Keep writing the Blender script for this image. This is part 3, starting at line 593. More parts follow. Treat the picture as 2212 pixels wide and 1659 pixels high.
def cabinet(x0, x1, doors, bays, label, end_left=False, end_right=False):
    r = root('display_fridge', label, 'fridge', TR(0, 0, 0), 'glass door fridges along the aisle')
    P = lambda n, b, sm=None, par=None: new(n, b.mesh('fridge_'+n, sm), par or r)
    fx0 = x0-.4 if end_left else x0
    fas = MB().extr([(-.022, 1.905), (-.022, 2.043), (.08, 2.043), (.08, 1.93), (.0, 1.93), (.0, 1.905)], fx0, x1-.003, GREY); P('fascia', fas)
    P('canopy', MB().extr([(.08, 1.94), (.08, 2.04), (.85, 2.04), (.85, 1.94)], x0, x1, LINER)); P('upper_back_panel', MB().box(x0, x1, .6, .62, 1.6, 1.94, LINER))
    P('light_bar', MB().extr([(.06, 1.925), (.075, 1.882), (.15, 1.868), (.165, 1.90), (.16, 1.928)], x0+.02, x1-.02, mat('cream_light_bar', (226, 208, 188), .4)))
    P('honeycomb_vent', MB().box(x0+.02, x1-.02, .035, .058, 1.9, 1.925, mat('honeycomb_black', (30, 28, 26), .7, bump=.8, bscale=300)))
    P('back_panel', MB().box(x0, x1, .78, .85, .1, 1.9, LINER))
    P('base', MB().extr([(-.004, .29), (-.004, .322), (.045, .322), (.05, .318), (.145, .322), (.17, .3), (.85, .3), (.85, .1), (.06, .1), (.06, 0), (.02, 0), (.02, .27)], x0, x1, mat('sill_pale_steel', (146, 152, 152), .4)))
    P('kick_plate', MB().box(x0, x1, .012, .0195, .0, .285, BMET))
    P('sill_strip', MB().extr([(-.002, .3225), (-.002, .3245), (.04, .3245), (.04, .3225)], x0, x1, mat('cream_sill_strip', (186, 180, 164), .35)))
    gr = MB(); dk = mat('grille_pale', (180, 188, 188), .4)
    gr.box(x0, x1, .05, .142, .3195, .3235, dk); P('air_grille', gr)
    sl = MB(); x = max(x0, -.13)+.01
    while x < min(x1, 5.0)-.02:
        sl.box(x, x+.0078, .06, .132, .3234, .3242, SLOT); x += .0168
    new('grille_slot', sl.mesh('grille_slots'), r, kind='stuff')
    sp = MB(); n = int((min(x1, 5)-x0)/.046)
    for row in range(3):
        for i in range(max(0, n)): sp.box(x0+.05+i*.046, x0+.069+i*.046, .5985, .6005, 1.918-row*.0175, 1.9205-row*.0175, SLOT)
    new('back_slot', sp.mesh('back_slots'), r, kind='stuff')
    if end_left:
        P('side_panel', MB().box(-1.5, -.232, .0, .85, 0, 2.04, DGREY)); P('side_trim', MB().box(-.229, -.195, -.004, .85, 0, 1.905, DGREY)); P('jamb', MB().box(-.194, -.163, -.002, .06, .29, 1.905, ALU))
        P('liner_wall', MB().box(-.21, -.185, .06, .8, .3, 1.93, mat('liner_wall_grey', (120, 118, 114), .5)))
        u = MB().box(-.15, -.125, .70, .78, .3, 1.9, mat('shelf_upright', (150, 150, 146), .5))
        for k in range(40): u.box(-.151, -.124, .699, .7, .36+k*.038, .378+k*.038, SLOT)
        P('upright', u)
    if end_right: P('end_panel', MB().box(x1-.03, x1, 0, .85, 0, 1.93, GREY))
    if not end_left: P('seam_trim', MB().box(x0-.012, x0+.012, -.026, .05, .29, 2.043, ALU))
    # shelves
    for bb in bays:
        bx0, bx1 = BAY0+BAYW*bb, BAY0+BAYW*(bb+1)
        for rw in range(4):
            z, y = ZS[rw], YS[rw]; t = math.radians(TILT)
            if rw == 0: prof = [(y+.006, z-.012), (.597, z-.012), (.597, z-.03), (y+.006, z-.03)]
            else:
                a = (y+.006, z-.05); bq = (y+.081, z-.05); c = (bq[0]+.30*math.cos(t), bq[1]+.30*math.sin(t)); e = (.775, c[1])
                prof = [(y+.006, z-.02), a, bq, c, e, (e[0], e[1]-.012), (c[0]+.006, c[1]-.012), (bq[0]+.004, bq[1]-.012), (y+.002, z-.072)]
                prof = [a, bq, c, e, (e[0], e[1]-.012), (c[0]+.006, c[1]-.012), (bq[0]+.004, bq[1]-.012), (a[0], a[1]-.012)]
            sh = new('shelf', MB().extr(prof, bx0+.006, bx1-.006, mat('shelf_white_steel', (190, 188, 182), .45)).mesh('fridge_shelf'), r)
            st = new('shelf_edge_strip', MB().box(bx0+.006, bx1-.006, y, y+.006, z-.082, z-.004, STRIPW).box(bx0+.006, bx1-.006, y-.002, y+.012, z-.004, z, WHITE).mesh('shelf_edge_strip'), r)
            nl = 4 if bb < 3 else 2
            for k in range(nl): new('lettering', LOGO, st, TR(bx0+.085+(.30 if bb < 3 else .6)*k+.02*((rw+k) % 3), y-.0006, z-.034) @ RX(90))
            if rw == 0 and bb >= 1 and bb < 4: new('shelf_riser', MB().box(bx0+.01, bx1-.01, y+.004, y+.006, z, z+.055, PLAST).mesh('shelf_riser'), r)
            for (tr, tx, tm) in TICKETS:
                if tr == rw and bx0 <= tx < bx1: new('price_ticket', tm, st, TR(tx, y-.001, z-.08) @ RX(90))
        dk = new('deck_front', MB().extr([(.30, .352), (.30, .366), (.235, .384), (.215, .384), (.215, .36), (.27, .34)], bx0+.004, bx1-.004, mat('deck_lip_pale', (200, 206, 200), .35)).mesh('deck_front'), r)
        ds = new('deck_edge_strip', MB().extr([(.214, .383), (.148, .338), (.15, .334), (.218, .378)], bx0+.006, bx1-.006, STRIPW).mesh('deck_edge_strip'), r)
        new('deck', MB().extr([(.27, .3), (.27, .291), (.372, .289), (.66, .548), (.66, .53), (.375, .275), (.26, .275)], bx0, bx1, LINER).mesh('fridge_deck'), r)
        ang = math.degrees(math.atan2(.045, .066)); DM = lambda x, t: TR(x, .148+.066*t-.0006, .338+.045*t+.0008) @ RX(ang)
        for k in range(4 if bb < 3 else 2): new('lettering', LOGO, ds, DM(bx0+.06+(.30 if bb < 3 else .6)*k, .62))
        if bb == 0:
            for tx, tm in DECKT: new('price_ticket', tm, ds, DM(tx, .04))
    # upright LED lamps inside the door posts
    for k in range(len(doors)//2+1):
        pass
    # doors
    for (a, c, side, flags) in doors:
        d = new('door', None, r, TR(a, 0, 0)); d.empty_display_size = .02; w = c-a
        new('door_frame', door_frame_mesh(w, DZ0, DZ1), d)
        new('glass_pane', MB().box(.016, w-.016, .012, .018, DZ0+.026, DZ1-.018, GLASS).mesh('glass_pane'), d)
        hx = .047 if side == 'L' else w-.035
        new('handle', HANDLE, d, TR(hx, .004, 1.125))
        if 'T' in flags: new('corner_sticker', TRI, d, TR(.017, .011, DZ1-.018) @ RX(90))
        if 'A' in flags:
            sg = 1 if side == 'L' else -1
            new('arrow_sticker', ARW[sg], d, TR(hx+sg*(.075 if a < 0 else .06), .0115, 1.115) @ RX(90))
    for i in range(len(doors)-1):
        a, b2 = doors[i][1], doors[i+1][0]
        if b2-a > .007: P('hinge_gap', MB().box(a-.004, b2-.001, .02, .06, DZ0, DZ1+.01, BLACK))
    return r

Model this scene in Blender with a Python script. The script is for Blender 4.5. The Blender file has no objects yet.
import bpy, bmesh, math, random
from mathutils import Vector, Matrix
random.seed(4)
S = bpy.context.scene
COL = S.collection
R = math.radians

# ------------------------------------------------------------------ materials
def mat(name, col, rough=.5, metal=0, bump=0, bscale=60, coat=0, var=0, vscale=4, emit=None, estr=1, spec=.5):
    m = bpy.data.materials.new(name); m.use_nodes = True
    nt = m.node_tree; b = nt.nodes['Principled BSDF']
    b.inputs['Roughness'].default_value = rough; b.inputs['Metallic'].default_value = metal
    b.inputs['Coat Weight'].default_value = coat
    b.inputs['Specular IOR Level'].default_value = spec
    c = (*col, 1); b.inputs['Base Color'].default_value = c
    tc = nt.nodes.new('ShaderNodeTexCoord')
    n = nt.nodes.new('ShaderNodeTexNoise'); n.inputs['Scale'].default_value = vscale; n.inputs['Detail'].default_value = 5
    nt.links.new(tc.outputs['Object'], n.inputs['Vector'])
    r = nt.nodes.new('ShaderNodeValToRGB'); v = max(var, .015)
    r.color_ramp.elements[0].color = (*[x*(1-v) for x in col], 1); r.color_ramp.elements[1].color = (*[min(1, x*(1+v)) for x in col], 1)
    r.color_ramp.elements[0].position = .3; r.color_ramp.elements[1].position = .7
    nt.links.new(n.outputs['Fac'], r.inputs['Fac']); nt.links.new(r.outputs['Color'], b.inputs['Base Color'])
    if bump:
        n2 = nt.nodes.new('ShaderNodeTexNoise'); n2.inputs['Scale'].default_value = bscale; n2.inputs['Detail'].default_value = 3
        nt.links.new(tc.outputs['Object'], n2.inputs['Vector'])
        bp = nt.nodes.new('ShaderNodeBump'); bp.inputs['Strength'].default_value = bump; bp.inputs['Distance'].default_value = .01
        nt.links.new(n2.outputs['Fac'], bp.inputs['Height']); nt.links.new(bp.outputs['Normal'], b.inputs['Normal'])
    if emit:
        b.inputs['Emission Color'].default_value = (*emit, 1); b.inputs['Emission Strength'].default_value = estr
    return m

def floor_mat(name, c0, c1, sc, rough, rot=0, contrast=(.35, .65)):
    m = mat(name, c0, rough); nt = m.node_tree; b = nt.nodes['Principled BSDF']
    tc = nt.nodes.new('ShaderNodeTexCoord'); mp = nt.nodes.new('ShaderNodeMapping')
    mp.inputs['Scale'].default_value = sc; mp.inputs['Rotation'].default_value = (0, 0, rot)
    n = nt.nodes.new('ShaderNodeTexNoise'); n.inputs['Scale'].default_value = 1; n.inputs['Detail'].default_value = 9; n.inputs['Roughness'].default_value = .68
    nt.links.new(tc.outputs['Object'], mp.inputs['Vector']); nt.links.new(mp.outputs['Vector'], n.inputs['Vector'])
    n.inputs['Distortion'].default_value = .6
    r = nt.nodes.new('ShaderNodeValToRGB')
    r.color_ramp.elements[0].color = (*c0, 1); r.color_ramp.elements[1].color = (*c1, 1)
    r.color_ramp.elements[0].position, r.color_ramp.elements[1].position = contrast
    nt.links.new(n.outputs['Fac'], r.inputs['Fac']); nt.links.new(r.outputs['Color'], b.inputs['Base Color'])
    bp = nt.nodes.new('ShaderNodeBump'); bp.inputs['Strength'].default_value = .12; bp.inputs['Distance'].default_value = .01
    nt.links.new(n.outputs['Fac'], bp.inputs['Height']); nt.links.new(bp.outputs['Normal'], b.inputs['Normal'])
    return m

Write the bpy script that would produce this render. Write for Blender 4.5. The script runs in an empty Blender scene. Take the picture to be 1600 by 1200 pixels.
::::::::::
Task description
Each line from the line with "Model this scene" to the line with "R = math.radians" is to be echoed exactly; both boundary lines are included, and nothing else is to be output.

Output
Model this scene in Blender with a Python script. The script is for Blender 4.5. The Blender file has no objects yet.
import bpy, bmesh, math, random
from mathutils import Vector, Matrix
random.seed(4)
S = bpy.context.scene
COL = S.collection
R = math.radians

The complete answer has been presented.